Zip Holder: No more embarrassing zipper incidents!

Perhaps Brad Pitt could have used the Zip Holder recently at his premier for The Curious Case of Benjamin Button! I ran across this site and instantly had to buy one of these. You see, I have a new pair of jeans that I absolutely adore, sans one thing. The zipper always falls down! They are not too tight, but I cannot keep this slippery zipper up! So I would wear them with really long tops to avoid exposure. Problem solved with Zip Holder!

I just ordered one, and they ship internationally! Seems like such a simple concept but I’ve never seen one of these in stores. Yay, now I can wear my jeans without fear!


  1. Cool!!!!! Funny thing….. I was just fiddling with some cord and and I-Hook for you…. weird.
    But you know those little clear ponytail holders they sell in a bag for $1.50 for 50 would probably do the job.

  2. Thats actually a really good idea, it happens on my matic 81M lol i never realised until i felt draft haha.

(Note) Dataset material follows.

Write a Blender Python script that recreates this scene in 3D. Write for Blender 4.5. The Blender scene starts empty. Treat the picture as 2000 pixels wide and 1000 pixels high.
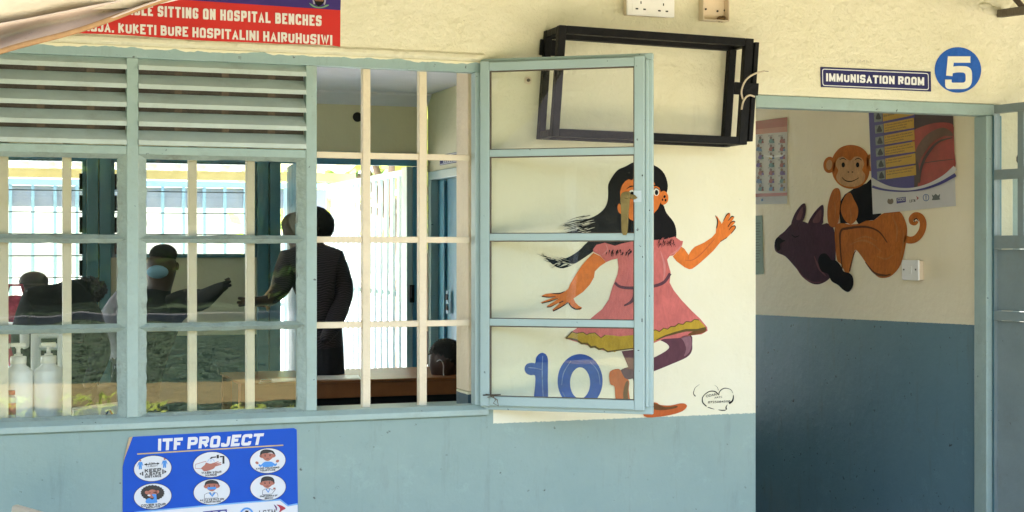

  3. What happens if your stuck in traffic, its taking you FOOOORRRREEEVVVERRRR to get home, and you have to pee. Pulling in the drive, with a much overdue bladder, you rush toward your house like your winning a marathon! You get to the door, cant find your keys. FINALLY, after what seems like forever, you find them! Immediatly unlocking [this usually easy to open] door, shoving past the entry-way, rushing thru the livingroom and throwing your purse to the first place available, you look straight ahead to the bathroom. Once arrived, you start to unbutton your pants, you unzip your VERY zipped up and SECURED zipper… you cant get it down. At this point you have already started to let your bladder loose because your right there. The pain in your abdomen and overies now feels extruciating… “WAIT! I have on a zipper holder!!!” Crippled, with fingers clinched into a fist, you start to attempt the zipper holder… “AGGHHHH! I’ve got to wait. Im going to pee my pants. Wait… wait…wait… OKAY, TRY AGAIN…. READY, SET… G-!” You shoot for the zipper holder, the first try was a rubberbanded return! The purchase went from an excellent buy, to becoming an extremely annoying clothing malfunction. Once the 3rd or 4th attempt occurs, you get your zipper holder off, yank your zipper down, realizing at that point, that there was no point in aiming for the toilet because now you’ve basically pee’d half of your pee onto your brand new William Rast designer jeans… and not in the toilet. Damned zipperholders.